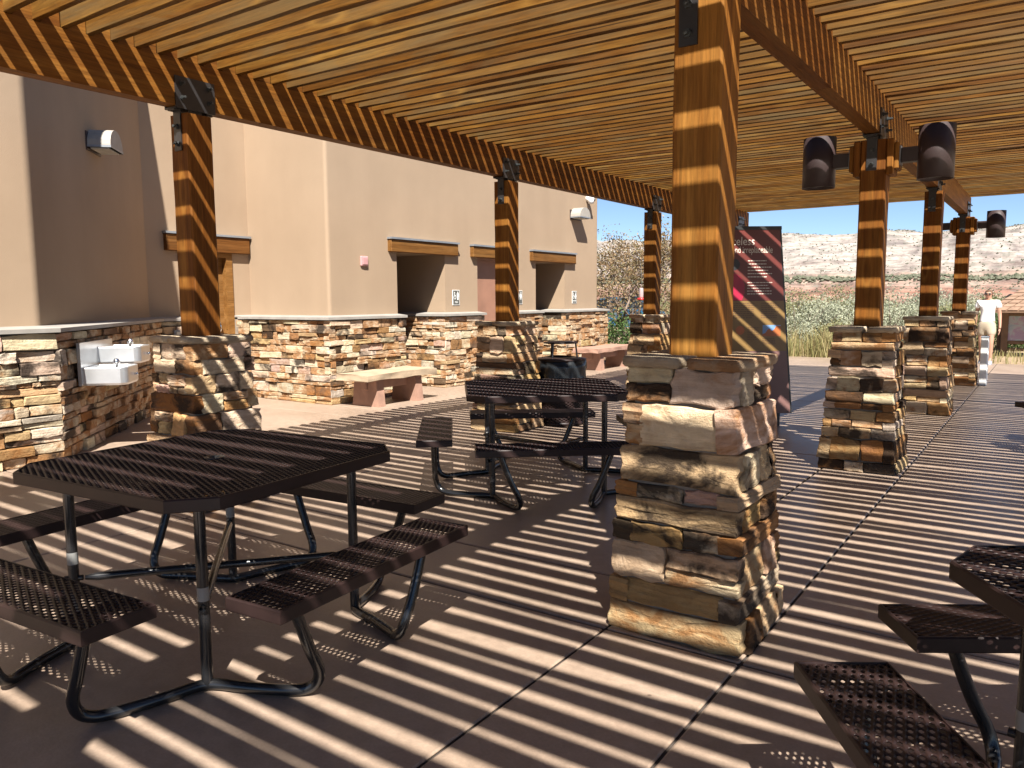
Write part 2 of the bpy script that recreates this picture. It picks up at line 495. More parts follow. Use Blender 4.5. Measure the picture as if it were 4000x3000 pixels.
# scrub on the terraces
mb = MB(); rr = random.Random(5)
def blob(mb, c, r, rr):
    o = len(mb.v)
    top = (c[0], c[1], c[2] + r * 1.3)
    ring = []
    for k in range(6):
        an = k * PI / 3 + rr.random()
        ring.append((c[0] + r * math.cos(an) * (.8 + .4 * rr.random()), c[1] + r * math.sin(an) * (.8 + .4 * rr.random()), c[2] + r * (.3 + .4 * rr.random())))
    bot = (c[0], c[1], c[2] - r * .4)
    fs = []
    for k in range(6):
        fs += [(0, 1 + k, 1 + (k + 1) % 6), (7, 1 + (k + 1) % 6, 1 + k)]
    mb.add([top] + ring + [bot], fs)
n = 0
while n < 13000:
    az = -.62 + .75 * rr.random(); r = 420 + 640 * rr.random()
    z = hill_h(az, r)
    band = 12.5 < z < 17.5
    if not band and rr.random() > (.55 if z > 73 else .10 if z > 18 else .16): continue
    blob(mb, (r * math.sin(az), r * math.cos(az), z), rr.uniform(.7, 1.7) * (1.15 if band else .55), rr)
    n += 1
scrub = obj('hillside_scrub', mb, leafmat('scrub_green', [(.10, .11, .07), (.13, .135, .09), (.165, .165, .12)]))
scrub['kind'] = 'stuff'; scrub['label'] = 'dark green pinyon scrub dotted over the far sandstone hills'

# ------------------------------------------------------------------ stones
PAL = [((.46, .325, .185), 34), ((.54, .42, .29), 26), ((.40, .25, .11), 18), ((.29, .145, .055), 9), ((.115, .066, .036), 5), ((.42, .28, .205), 5), ((.38, .31, .235), 3)]
PALB = [((.50, .41, .29), 34), ((.56, .48, .37), 34), ((.44, .31, .17), 14), ((.30, .165, .075), 7), ((.12, .075, .045), 5), ((.47, .34, .27), 6), ((.40, .35, .28), 4)]
def stone_col(rr, pal=None):
    pal = pal or PAL
    t = rr.random() * sum(w for _, w in pal)
    for c, w in pal:
        t -= w
        if t <= 0: break
    k = rr.uniform(.84, 1.12)
    return tuple(min(.8, x * k * rr.uniform(.95, 1.05)) for x in c)
def stone_mesh(L_, h, d, rr, n=12, bev=.012, rough=1.0, inner=False):
    "irregular stone: back at y=0, face at y=-d, centred in x and z"
    pts = []
    hx, hz = L_ / 2, h / 2
    per = []
    q = n // 4
    for s in range(4):
        for k in range(q):
            t = (k + .0) / q * 2 - 1
            p = [(-hx + hx * (t + 1), -hz), (hx, -hz + hz * (t + 1)), (hx - hx * (t + 1), hz), (-hx, hz - hz * (t + 1))][s]
            j = min(.017, .13 * min(L_, h)) * rough
            cj = j * .35 if k == 0 else 0
            sx = -1 if p[0] > 0 else 1; sz = -1 if p[1] > 0 else 1
            per.append((p[0] + rr.uniform(-j, j * .4) * (1 if abs(abs(p[0]) - hx) < 1e-6 else .6) + sx * cj * rr.random(),
                        p[1] + rr.uniform(-j, j * .4) * (1 if abs(abs(p[1]) - hz) < 1e-6 else .6) + sz * cj * rr.random()))
    tilt_x, tilt_z = rr.uniform(-.05, .05) * rough, rr.uniform(-.12, .12) * rough
    def fy(x, z, k=1.0): return -d + tilt_x * x + tilt_z * z + rr.uniform(-1, 1) * .006 * rough * k
    b = min(bev, .22 * min(L_, h))
    def inset(p, s):
        r_ = math.hypot(*p) + 1e-9
        return (p[0] * (1 - s / max(hx, s * 2.2)), p[1] * (1 - s / max(hz, s * 2.2)))
    N_ = len(per)
    e0 = [fy(x, z) + b * rr.uniform(.5, 1.5) for x, z in per]
    ring0 = [(x, 0, z) for x, z in per]
    ring1 = [(x, min(-.01, y), z) for (x, z), y in zip(per, e0)]
    ins = [inset(p, b) for p in per]
    ring2 = [(x, fy(x, z), z) for x, z in ins]
    m = MB()
    quad = [(k, (k + 1) % N_, N_ + (k + 1) % N_, N_ + k) for k in range(N_)]
    m.add(ring0 + ring1, quad, False)
    m.add(ring1 + ring2, quad, False)
    if inner:
        in2 = [(x * rr.uniform(.5, .65), z * rr.uniform(.5, .65)) for x, z in ins]
        ring3 = [(x, fy(x, z, 1.6), z) for x, z in in2]
        c0 = (rr.uniform(-.15, .15) * L_, fy(0, 0, 1.2), rr.uniform(-.1, .1) * h)
        m.add(ring2 + ring3 + [c0], quad + [(N_ + k, N_ + (k + 1) % N_, 2 * N_) for k in range(N_)], True)
    else:
        c0 = (rr.uniform(-.2, .2) * L_, fy(0, 0, .8), rr.uniform(-.15, .15) * h)
        m.add(ring2 + [c0], [(k, (k + 1) % N_, N_) for k in range(N_)], True)
    return m
def frame(o, u, n):
    u = Vector(u).normalized(); n = Vector(n).normalized(); z = u.cross(-n)
    return Matrix(((u.x, -n.x, z.x, o[0]), (u.y, -n.y, z.y, o[1]), (u.z, -n.z, z.z, o[2]), (0, 0, 0, 1)))
def split_rects(x0, z0, x1, z1, rr, hm=None, lm=None):
    w, h = x1 - x0, z1 - z0
    hm = hm or rr.choice((.07, .09, .11, .14, .17)); lm = lm or rr.uniform(.22, .60)
    if h > hm * 1.25 and h > .10:
        m_ = z0 + h * rr.uniform(.33, .67)
        return split_rects(x0, z0, x1, m_, rr) + split_rects(x0, m_, x1, z1, rr)
    if w > max(lm, h * 1.3) and w > .16:
        m_ = x0 + w * rr.uniform(.3, .7)
        return split_rects(x0, z0, m_, z1, rr, hm * rr.choice((.7, 1, 1, 1.4))) + split_rects(m_, z0, x1, z1, rr, hm * rr.choice((.7, 1, 1, 1.4)))
    return [(x0, z0, x1, z1)]

# ------------------------------------------------------------------ building
bld = thing('visitor_building', 'tan stucco building with fieldstone base and timber lintels beside the patio', 'building')
ZL, ZT = 1.165, 5.05                     # ledge height, wall top
FX = -8.0                                # far facade plane
plan = [(-7.215, -4.0), (-7.215, 3.236), (-9.66, 5.68), (-9.66, 7.25), (-8.0, 7.25), (-8.0, 14.75), (-14.0, 14.75)]
def rounded(poly, r, which):
    out = []
    for i, p in enumerate(poly):
        if i in which:
            a, b, c = Vector(poly[i - 1]), Vector(p), Vector(poly[i + 1])
            d1, d2 = (a - b).normalized(), (c - b).normalized()
            s = b + d1 * r; e = b + d2 * r
            for k in range(7):
                t = k / 6
                out.append(tuple(s * (1 - t) ** 2 + b * 2 * t * (1 - t) + e * t * t))
        else: out.append(p)
    return out
def offset(poly, d):
    out = []
    for i, p in enumerate(poly):
        p = Vector(p)
        ns = []
        if i > 0: e = (p - Vector(poly[i - 1])).normalized(); ns.append(Vector((e.y, -e.x)))
        if i < len(poly) - 1: e = (Vector(poly[i + 1]) - p).normalized(); ns.append(Vector((e.y, -e.x)))
        n = sum(ns, Vector((0, 0))).normalized()
        out.append(tuple(p + n * (d / max(.3, n.dot(ns[0])))))
    return out
OPEN = [(8.58, 9.69, 2.10), (10.54, 11.45, 2.09), (12.34, 13.39, 2.09)]     # men's, store door, women's
DOOR = (6.12, 6.95, 2.07)
def band(mb, poly, z0, z1, sm=True):
    n = len(poly)
    mb.add([(x, y, z0) for x, y in poly] + [(x, y, z1) for x, y in poly], [(i, i + 1, i + 1 + n, i + n) for i in range(n - 1)], sm)
def wall_with_holes(mb, x, y0, y1, z0, z1, holes):
    ys = y0
    for (a, b, t) in holes:
        mb.add([(x, ys, z0), (x, a, z0), (x, a, z1), (x, ys, z1)], [(0, 1, 2, 3)])
        if z1 > t: mb.add([(x, a, max(t, z0)), (x, b, max(t, z0)), (x, b, z1), (x, a, z1)], [(0, 1, 2, 3)])
        ys = b
    mb.add([(x, ys, z0), (x, y1, z0), (x, y1, z1), (x, ys, z1)], [(0, 1, 2, 3)])
rp = rounded(plan, .05, (1, 4, 5))
mb = MB()
i3 = [i for i, p in enumerate(rp) if p == (-9.66, 5.68)][0]
band(mb, rp[:i3 + 1], ZL, ZT)
wall_with_holes(mb, -9.66, 5.68, 7.25, ZL, ZT, [(DOOR[0], DOOR[1], DOOR[2])])
k4 = i3 + 2
band(mb, [(-9.66, 7.25)] + rp[k4:k4 + 7], ZL, ZT)
wall_with_holes(mb, FX, 7.30, 14.70, ZL, ZT, OPEN)
band(mb, rp[k4 + 7:], ZL, ZT)
# reveals
for (a, b, t), dep in zip(OPEN, (3.6, .16, 3.6)):
    mb.add([(FX, a, 0), (FX - dep, a, 0), (FX - dep, a, t), (FX, a, t)], [(0, 1, 2, 3)])
    mb.add([(FX, b, 0), (FX, b, t), (FX - dep, b, t), (FX - dep, b, 0)], [(0, 1, 2, 3)])
    mb.add([(FX, a, t), (FX - dep, a, t), (FX - dep, b, t), (FX, b, t)], [(0, 1, 2, 3)])
a, b, t = DOOR
mb.add([(-9.66, a, 0), (-9.78, a, 0), (-9.78, a, t), (-9.66, a, t)], [(0, 1, 2, 3)])
mb.add([(-9.66, b, 0), (-9.66, b, t), (-9.78, b, t), (-9.78, b, 0)], [(0, 1, 2, 3)])
mb.add([(-9.66, a, t), (-9.78, a, t), (-9.78, b, t), (-9.66, b, t)], [(0, 1, 2, 3)])
mb.add([(x, y, ZT) for x, y in rp] + [(-14, -4, ZT)], [tuple(range(len(rp) + 1))])
mb.add([(-14, -4, 0), (-14, 14.75, 0), (-14, 14.75, ZT), (-14, -4, ZT)], [(0, 1, 2, 3)])
mb.add([(-14, -4, 0), (-7.215, -4, 0), (-7.215, -4, ZT), (-14, -4, ZT)], [(0, 1, 2, 3)])
obj('stucco_wall', mb, M['stucco'], bld)
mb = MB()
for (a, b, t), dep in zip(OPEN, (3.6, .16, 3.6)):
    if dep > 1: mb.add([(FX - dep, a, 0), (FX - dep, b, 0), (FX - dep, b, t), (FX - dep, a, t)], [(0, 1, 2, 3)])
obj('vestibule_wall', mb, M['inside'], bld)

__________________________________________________

- [WHAT IS ASKED] Exactly reproduce the run of lines from the start of the listing through the line with "scrub['kind'] = 'stuff';", inclusive; pictures are not copied.

- [RESPONSE TO THIS TASK]
Write part 2 of the bpy script that recreates this picture. It picks up at line 495. More parts follow. Use Blender 4.5. Measure the picture as if it were 4000x3000 pixels.
# scrub on the terraces
mb = MB(); rr = random.Random(5)
def blob(mb, c, r, rr):
    o = len(mb.v)
    top = (c[0], c[1], c[2] + r * 1.3)
    ring = []
    for k in range(6):
        an = k * PI / 3 + rr.random()
        ring.append((c[0] + r * math.cos(an) * (.8 + .4 * rr.random()), c[1] + r * math.sin(an) * (.8 + .4 * rr.random()), c[2] + r * (.3 + .4 * rr.random())))
    bot = (c[0], c[1], c[2] - r * .4)
    fs = []
    for k in range(6):
        fs += [(0, 1 + k, 1 + (k + 1) % 6), (7, 1 + (k + 1) % 6, 1 + k)]
    mb.add([top] + ring + [bot], fs)
n = 0
while n < 13000:
    az = -.62 + .75 * rr.random(); r = 420 + 640 * rr.random()
    z = hill_h(az, r)
    band = 12.5 < z < 17.5
    if not band and rr.random() > (.55 if z > 73 else .10 if z > 18 else .16): continue
    blob(mb, (r * math.sin(az), r * math.cos(az), z), rr.uniform(.7, 1.7) * (1.15 if band else .55), rr)
    n += 1
scrub = obj('hillside_scrub', mb, leafmat('scrub_green', [(.10, .11, .07), (.13, .135, .09), (.165, .165, .12)]))
scrub['kind'] = 'stuff'; scrub['label'] = 'dark green pinyon scrub dotted over the far sandstone hills'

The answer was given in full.